- Problem to solve
Write out all the lines again, precisely as they stand, but without the images.

___

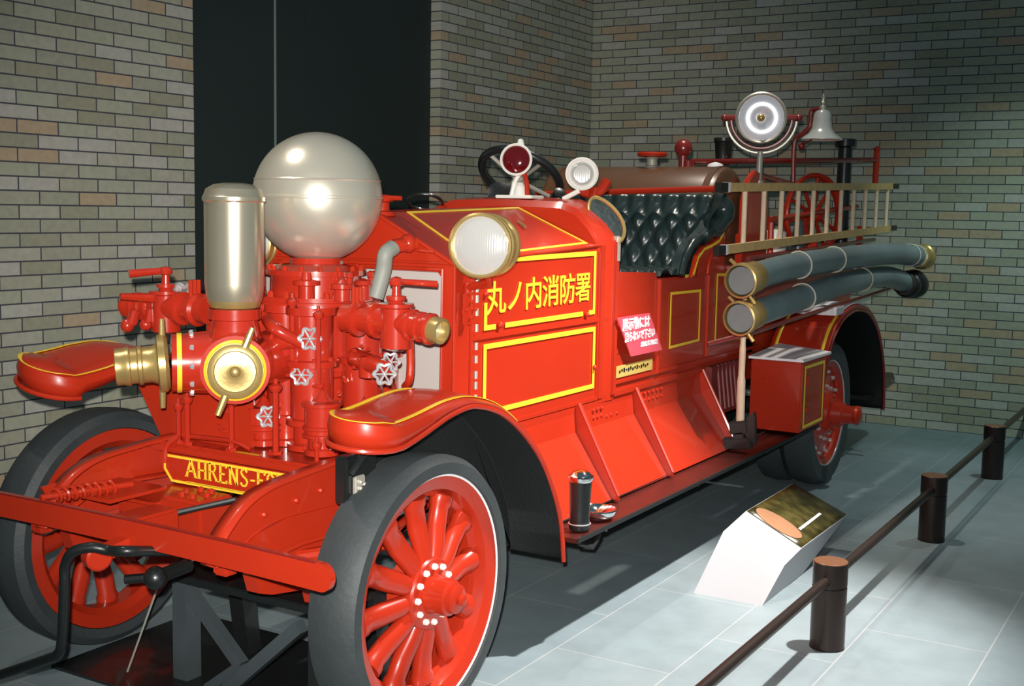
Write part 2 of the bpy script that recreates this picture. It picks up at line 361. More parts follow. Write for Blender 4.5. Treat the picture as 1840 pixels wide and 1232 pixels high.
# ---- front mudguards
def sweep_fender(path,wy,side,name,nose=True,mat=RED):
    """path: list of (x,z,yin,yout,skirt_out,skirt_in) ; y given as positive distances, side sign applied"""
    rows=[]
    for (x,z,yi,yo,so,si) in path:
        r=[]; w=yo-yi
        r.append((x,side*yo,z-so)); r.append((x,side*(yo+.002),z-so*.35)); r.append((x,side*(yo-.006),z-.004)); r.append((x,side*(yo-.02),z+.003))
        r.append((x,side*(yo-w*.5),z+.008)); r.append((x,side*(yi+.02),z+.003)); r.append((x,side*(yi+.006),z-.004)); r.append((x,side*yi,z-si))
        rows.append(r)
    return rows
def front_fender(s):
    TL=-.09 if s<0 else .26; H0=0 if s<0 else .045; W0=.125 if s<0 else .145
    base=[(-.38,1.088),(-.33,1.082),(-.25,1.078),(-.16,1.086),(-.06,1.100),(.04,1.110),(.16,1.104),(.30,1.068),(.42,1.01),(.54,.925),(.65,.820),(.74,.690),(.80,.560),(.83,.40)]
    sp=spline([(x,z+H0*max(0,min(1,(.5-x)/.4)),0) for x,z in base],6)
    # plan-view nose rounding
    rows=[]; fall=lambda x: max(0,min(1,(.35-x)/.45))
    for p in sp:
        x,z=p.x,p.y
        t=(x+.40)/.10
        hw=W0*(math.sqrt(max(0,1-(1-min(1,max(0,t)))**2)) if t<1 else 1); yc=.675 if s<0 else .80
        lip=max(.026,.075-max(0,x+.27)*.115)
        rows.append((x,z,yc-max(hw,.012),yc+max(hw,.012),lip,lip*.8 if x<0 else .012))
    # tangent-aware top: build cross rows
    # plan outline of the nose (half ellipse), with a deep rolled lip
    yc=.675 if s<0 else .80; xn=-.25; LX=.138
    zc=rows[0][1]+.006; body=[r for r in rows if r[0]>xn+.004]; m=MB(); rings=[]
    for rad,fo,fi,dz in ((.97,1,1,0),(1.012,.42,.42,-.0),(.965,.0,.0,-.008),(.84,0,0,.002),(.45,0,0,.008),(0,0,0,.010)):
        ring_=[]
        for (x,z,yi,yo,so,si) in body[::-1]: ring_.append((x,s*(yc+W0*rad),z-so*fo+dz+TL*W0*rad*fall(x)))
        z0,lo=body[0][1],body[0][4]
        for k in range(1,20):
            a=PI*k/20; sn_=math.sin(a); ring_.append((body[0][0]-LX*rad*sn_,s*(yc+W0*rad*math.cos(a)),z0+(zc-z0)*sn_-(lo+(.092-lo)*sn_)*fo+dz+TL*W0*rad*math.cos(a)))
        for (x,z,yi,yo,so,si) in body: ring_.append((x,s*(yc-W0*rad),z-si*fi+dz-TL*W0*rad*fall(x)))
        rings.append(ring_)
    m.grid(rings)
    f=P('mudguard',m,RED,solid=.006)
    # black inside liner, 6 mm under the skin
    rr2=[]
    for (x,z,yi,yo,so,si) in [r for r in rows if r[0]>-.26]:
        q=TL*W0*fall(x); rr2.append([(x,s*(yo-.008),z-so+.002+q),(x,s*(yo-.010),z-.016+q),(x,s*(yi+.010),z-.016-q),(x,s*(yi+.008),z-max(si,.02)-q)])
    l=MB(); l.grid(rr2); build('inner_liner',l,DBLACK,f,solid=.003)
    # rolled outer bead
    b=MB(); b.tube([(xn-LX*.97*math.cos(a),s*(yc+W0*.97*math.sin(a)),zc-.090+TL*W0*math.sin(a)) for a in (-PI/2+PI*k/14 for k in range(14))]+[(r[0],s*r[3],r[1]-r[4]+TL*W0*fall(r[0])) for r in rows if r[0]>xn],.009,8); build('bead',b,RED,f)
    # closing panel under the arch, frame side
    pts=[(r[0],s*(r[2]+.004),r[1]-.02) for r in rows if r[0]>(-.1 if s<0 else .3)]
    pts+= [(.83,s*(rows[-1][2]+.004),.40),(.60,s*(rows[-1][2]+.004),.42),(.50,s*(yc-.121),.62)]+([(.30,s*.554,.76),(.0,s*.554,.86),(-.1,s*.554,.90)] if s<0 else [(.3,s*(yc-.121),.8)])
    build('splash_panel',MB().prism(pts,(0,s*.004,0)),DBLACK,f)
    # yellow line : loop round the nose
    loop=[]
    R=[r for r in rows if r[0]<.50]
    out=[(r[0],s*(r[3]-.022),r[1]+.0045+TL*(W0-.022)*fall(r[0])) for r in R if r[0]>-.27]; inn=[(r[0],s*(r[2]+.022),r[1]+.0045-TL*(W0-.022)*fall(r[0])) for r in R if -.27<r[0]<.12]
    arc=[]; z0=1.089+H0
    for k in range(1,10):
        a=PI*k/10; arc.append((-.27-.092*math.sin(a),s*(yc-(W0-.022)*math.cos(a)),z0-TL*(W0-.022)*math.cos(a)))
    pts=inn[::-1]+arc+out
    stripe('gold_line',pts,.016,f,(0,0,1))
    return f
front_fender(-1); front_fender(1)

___

- The output
Write part 2 of the bpy script that recreates this picture. It picks up at line 361. More parts follow. Write for Blender 4.5. Treat the picture as 1840 pixels wide and 1232 pixels high.
# ---- front mudguards
def sweep_fender(path,wy,side,name,nose=True,mat=RED):
    """path: list of (x,z,yin,yout,skirt_out,skirt_in) ; y given as positive distances, side sign applied"""
    rows=[]
    for (x,z,yi,yo,so,si) in path:
        r=[]; w=yo-yi
        r.append((x,side*yo,z-so)); r.append((x,side*(yo+.002),z-so*.35)); r.append((x,side*(yo-.006),z-.004)); r.append((x,side*(yo-.02),z+.003))
        r.append((x,side*(yo-w*.5),z+.008)); r.append((x,side*(yi+.02),z+.003)); r.append((x,side*(yi+.006),z-.004)); r.append((x,side*yi,z-si))
        rows.append(r)
    return rows
def front_fender(s):
    TL=-.09 if s<0 else .26; H0=0 if s<0 else .045; W0=.125 if s<0 else .145
    base=[(-.38,1.088),(-.33,1.082),(-.25,1.078),(-.16,1.086),(-.06,1.100),(.04,1.110),(.16,1.104),(.30,1.068),(.42,1.01),(.54,.925),(.65,.820),(.74,.690),(.80,.560),(.83,.40)]
    sp=spline([(x,z+H0*max(0,min(1,(.5-x)/.4)),0) for x,z in base],6)
    # plan-view nose rounding
    rows=[]; fall=lambda x: max(0,min(1,(.35-x)/.45))
    for p in sp:
        x,z=p.x,p.y
        t=(x+.40)/.10
        hw=W0*(math.sqrt(max(0,1-(1-min(1,max(0,t)))**2)) if t<1 else 1); yc=.675 if s<0 else .80
        lip=max(.026,.075-max(0,x+.27)*.115)
        rows.append((x,z,yc-max(hw,.012),yc+max(hw,.012),lip,lip*.8 if x<0 else .012))
    # tangent-aware top: build cross rows
    # plan outline of the nose (half ellipse), with a deep rolled lip
    yc=.675 if s<0 else .80; xn=-.25; LX=.138
    zc=rows[0][1]+.006; body=[r for r in rows if r[0]>xn+.004]; m=MB(); rings=[]
    for rad,fo,fi,dz in ((.97,1,1,0),(1.012,.42,.42,-.0),(.965,.0,.0,-.008),(.84,0,0,.002),(.45,0,0,.008),(0,0,0,.010)):
        ring_=[]
        for (x,z,yi,yo,so,si) in body[::-1]: ring_.append((x,s*(yc+W0*rad),z-so*fo+dz+TL*W0*rad*fall(x)))
        z0,lo=body[0][1],body[0][4]
        for k in range(1,20):
            a=PI*k/20; sn_=math.sin(a); ring_.append((body[0][0]-LX*rad*sn_,s*(yc+W0*rad*math.cos(a)),z0+(zc-z0)*sn_-(lo+(.092-lo)*sn_)*fo+dz+TL*W0*rad*math.cos(a)))
        for (x,z,yi,yo,so,si) in body: ring_.append((x,s*(yc-W0*rad),z-si*fi+dz-TL*W0*rad*fall(x)))
        rings.append(ring_)
    m.grid(rings)
    f=P('mudguard',m,RED,solid=.006)
    # black inside liner, 6 mm under the skin
    rr2=[]
    for (x,z,yi,yo,so,si) in [r for r in rows if r[0]>-.26]:
        q=TL*W0*fall(x); rr2.append([(x,s*(yo-.008),z-so+.002+q),(x,s*(yo-.010),z-.016+q),(x,s*(yi+.010),z-.016-q),(x,s*(yi+.008),z-max(si,.02)-q)])
    l=MB(); l.grid(rr2); build('inner_liner',l,DBLACK,f,solid=.003)
    # rolled outer bead
    b=MB(); b.tube([(xn-LX*.97*math.cos(a),s*(yc+W0*.97*math.sin(a)),zc-.090+TL*W0*math.sin(a)) for a in (-PI/2+PI*k/14 for k in range(14))]+[(r[0],s*r[3],r[1]-r[4]+TL*W0*fall(r[0])) for r in rows if r[0]>xn],.009,8); build('bead',b,RED,f)
    # closing panel under the arch, frame side
    pts=[(r[0],s*(r[2]+.004),r[1]-.02) for r in rows if r[0]>(-.1 if s<0 else .3)]
    pts+= [(.83,s*(rows[-1][2]+.004),.40),(.60,s*(rows[-1][2]+.004),.42),(.50,s*(yc-.121),.62)]+([(.30,s*.554,.76),(.0,s*.554,.86),(-.1,s*.554,.90)] if s<0 else [(.3,s*(yc-.121),.8)])
    build('splash_panel',MB().prism(pts,(0,s*.004,0)),DBLACK,f)
    # yellow line : loop round the nose
    loop=[]
    R=[r for r in rows if r[0]<.50]
    out=[(r[0],s*(r[3]-.022),r[1]+.0045+TL*(W0-.022)*fall(r[0])) for r in R if r[0]>-.27]; inn=[(r[0],s*(r[2]+.022),r[1]+.0045-TL*(W0-.022)*fall(r[0])) for r in R if -.27<r[0]<.12]
    arc=[]; z0=1.089+H0
    for k in range(1,10):
        a=PI*k/10; arc.append((-.27-.092*math.sin(a),s*(yc-(W0-.022)*math.cos(a)),z0-TL*(W0-.022)*math.cos(a)))
    pts=inn[::-1]+arc+out
    stripe('gold_line',pts,.016,f,(0,0,1))
    return f
front_fender(-1); front_fender(1)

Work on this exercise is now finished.